Do the Japanese have a distinction between spirit and soul?

Right now the only word that comes to mind would be 魂; does this refer to the concept of an individual’s immortal soul, like in Christianity?
Also, in English we sometimes refer to the ‘soul’ as ‘spirit’, but the latter is more often used to describe one’s volition or for ghosts. Is it similar for the Japanese?


According to Wikipedia they use 霊魂 for what we’d refer to as the immortal soul.


While 魂 is closer to what we’d call a “soul” in English, I’m not sure that the soul is considered to be immortal in the shinto religion. There’s no salvation narrative in shinto; it’s more about connecting with nature and the gods. Also keep in mind that not many people still hold those sorts of beliefs, so I imagine most Japanese people only use the word metaphorically.

I think the character 気 is perhaps closer to what we’d call “spirit”, since it’s used in lots of words related to energy and mood.

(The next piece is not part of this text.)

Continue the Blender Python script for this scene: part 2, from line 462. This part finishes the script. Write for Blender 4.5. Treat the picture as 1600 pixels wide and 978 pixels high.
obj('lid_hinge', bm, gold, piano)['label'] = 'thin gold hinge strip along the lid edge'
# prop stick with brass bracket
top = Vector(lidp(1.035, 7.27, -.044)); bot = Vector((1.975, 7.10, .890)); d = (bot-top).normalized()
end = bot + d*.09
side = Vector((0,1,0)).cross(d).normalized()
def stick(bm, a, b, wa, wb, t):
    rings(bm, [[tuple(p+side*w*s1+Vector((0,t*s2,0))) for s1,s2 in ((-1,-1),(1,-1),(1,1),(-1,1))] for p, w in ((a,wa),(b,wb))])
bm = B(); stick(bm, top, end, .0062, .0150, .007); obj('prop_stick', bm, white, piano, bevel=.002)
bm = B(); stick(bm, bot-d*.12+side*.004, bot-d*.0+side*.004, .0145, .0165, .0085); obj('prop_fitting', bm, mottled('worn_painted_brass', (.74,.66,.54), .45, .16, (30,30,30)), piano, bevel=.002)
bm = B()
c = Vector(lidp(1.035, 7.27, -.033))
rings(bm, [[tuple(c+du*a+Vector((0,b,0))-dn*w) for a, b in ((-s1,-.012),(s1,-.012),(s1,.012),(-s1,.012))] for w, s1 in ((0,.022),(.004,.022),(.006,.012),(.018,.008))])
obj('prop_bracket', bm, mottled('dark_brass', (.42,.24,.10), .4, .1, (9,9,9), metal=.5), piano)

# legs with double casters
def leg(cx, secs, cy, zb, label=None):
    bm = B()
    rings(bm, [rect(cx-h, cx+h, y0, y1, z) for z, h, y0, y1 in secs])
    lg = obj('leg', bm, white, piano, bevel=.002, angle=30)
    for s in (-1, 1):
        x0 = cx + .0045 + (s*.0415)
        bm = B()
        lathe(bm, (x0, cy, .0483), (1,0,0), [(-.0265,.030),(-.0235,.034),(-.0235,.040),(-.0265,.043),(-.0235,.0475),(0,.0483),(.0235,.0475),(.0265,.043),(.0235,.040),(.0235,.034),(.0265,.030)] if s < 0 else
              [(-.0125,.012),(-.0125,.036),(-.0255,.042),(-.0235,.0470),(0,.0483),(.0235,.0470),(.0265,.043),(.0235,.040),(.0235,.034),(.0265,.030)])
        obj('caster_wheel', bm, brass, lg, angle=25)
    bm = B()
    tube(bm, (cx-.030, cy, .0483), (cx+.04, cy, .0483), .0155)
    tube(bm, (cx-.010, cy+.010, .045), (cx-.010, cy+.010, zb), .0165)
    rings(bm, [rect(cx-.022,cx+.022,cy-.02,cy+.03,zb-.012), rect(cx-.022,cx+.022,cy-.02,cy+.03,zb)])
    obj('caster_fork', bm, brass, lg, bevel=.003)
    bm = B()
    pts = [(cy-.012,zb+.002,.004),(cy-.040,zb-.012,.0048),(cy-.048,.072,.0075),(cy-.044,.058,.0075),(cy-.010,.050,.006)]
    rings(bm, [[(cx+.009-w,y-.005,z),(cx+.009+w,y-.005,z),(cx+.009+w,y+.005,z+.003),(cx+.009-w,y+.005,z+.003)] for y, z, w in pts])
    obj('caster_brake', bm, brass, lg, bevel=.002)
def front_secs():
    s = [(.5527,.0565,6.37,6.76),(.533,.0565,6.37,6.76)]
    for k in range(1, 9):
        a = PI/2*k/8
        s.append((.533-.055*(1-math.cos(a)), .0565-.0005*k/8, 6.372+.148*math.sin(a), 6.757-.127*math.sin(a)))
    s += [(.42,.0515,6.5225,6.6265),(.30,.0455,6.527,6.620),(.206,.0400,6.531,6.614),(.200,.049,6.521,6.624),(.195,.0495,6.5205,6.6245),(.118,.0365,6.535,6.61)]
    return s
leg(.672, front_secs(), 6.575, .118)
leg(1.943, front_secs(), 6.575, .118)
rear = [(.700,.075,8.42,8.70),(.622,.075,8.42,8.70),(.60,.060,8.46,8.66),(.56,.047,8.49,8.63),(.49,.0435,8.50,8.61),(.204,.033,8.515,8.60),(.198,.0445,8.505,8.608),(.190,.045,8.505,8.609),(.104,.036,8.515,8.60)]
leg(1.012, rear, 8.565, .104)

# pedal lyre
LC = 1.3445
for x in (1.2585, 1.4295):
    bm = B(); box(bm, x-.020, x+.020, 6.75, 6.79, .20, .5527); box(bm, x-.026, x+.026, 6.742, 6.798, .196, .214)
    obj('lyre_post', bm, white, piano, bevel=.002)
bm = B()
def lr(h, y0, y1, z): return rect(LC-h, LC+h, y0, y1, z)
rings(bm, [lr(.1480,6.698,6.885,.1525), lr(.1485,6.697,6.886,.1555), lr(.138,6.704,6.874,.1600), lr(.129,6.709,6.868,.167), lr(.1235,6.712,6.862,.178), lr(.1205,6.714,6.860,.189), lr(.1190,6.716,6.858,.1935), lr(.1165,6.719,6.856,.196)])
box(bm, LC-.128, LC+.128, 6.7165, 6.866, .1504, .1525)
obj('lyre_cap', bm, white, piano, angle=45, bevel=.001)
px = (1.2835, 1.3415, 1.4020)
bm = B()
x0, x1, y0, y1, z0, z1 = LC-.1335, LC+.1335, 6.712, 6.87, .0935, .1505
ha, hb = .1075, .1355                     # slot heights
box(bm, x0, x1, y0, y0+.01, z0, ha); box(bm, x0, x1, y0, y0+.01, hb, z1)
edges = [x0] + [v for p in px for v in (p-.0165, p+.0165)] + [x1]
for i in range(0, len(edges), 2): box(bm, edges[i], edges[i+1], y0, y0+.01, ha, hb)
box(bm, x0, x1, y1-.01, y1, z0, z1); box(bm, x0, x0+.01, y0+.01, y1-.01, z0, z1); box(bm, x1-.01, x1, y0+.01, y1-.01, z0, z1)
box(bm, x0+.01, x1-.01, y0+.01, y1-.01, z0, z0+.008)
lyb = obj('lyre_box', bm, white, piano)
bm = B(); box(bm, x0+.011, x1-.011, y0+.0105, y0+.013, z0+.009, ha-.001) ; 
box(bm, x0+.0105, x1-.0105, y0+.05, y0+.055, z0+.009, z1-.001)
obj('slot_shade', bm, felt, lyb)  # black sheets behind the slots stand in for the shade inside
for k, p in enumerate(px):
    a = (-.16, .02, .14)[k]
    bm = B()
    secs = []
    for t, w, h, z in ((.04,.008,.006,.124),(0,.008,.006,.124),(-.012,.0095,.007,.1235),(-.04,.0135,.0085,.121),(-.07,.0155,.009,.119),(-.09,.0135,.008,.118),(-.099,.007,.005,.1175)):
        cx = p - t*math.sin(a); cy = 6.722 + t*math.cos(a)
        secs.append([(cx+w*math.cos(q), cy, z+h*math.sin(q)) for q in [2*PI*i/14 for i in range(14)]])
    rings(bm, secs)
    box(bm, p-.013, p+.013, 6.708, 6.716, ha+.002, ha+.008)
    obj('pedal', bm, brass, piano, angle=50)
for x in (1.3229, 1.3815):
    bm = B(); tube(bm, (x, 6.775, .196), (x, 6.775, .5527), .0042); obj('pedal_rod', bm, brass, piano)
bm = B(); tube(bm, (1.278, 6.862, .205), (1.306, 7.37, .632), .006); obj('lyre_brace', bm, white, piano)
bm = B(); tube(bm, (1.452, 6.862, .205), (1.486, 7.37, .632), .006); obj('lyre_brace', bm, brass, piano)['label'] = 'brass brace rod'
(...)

Damn, I’m not even sure what the real difference is between spirit and soul in english, nor between the french equivalents for that matter. This is the kind of problem that hints at the existence of 2 entirely different perspectives between japanese and western cultures, differences that make any attempt at litteral translation futile. Just an intuition!


i asked myself a very similar question a couple days ago. between the words for soul and heart, it’s hard to tell what would be the best translation.

i guess it’s another one of those cases where the culture influencing usage is so different that it’s particularly hard to find the right word.

and there’s that as well!

a spirited person can be seen as having “heart” or courage but a spirit has this ethereal quality of an afterlife character. Some people place the soul with the heart and others more with the “head”.

as for me, i’m not a believer at all, so i use the word soul as either a collective description of persons’ feelings (am using person for lack of something better here) or as a quality stemming from having gone through a lot, as in this old tattered jumper has got soul or this piece of art has so much soul.

i would have no clue what to pick in japanese to describe soul the way i use it.

WK do teach us the vocab of 精神【せいしん】(n) mind, soul, heart, spirit, intention, §, so, I guess, that’s what they use in a less “spiritual” context compared to 魂【たましい】(n) soul, spirit, §.

From Jisho:


Slightly unrelated but an interesting thing of note is that こころ in Japanese refers both to what we call the “mind” as well as what we’d we call the “heart” (both figuratively and literally).

Same thing with 思い being both thoughts and feelings.